É muito triste, muito triste. […] Sou uma ferrenha por Alfama, cada vez que saía a marcha fardava-me como elas [marchantes], vou para a Avenida, faço a minha festa, é uma saudade”, realçou.

Rosália Pais contou que a situação é “aborrecida” e disse que estava convencida que, depois de não ter havido em 2020, os Santos Populares se pudessem realizar este ano.

“[As pessoas] não têm com que se divertir, é uma vez por ano, nós gostamos das festas. É muito triste não vermos as pessoas que gostamos e as pessoas que vêm”, referiu, apontando para a vontade de “comer uma ‘sardinhazinha'”, como diz.

As roupas secam com o vento e com o calor tórrido que se faz sentir, mas o quadro está deserto. São poucas as pessoas que caminham pelas ruas de paralelos que as levam até ao castelo.

“[Há alguns anos] Isto estava tudo enfeitado até lá cima e assim não está nada, está triste: é como nós e no nosso coração, está triste, não há Alfama”, suspirou Rosália Pais.

Com um “sentimento não muito famoso” e no centro nevrálgico do bairro, Cecília Ribeiro disse que o bairro parou.

“Não há fogareiros, não há o chamariz da sardinha, não há o típico que as pessoas estavam habituadas. Todo este bairro era montado desde o dia 1 [de junho] até ao dia 30 [de junho] com todos os enfeites nas ruas, com música nas ruas. As pessoas vinham logo de manhã ver os enfeites, havia as marchas e os casamentos de Santo António. Tudo isto parou”, observou.

A empregada de mesa da Tasquinha Ginja D’Alfama reiterou que a não realização das festas populares “não é agradável”, mas espera que em 2022 Alfama volte a receber foliões, como em outros anos.

Esperemos que sim, que as pessoas venham e se divirtam até às quatro-cinco-seis da manhã como era antigamente. Tenho toda a esperança do mundo”, afirmou.

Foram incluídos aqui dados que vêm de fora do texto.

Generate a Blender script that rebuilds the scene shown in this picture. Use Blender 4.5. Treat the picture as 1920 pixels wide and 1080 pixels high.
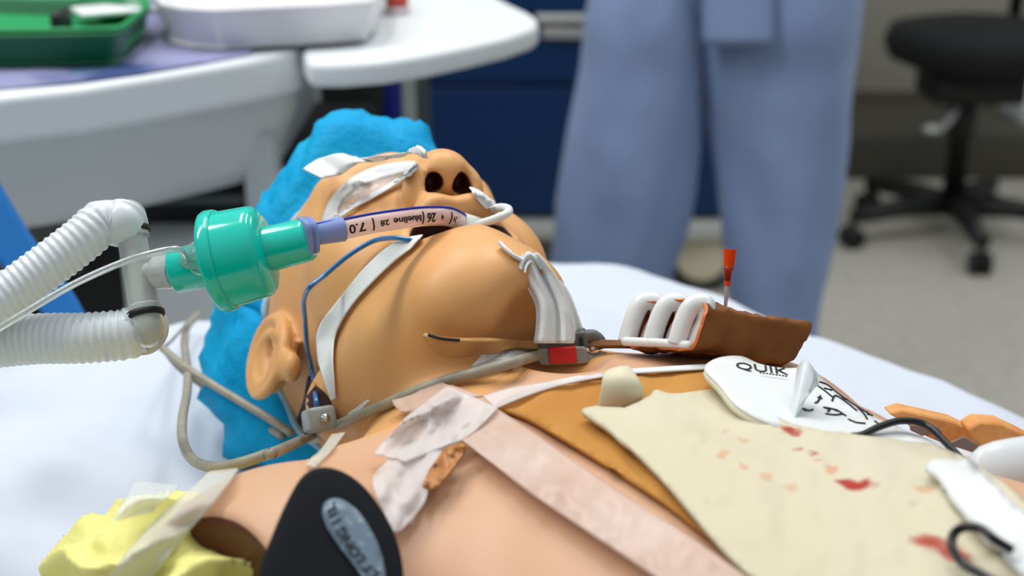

Num dos becos do bairro, um restaurante surge no meio de enfeites coloridos. Engane-se aquele que pensa que foram colados para os Santos Populares deste ano, já faz parte da decoração do estabelecimento há 36 anos.

De acordo com João Pereira, empregado de mesa no restaurante Lautasco, os tradicionais enfeites servem apenas de “referência” para casa, referindo que sente revolta por não haver Santo António.

O sentimento é de revolta, porque no Porto há [São João] e aqui não há [Santo António]. […] É uma grande tristeza. São festas que existem há séculos e sentimento é mesmo de revolta e de tristeza”, sublinhou.

Para João Pereira, era possível realizarem-se os Santos Populares.

“É sempre possível fazer tudo e mais alguma coisa, desde que as pessoas tenham consciência daquilo que vão fazer. Evitar aglomerados é difícil, mas isso não é só nos Santos, é todo o ano e em qualquer a altura do ano”, acrescentou.

Em 2021, Alfama não cheira a sardinhas e a manjericos, “cheira a saudade”, como cantava Amália Rodrigues.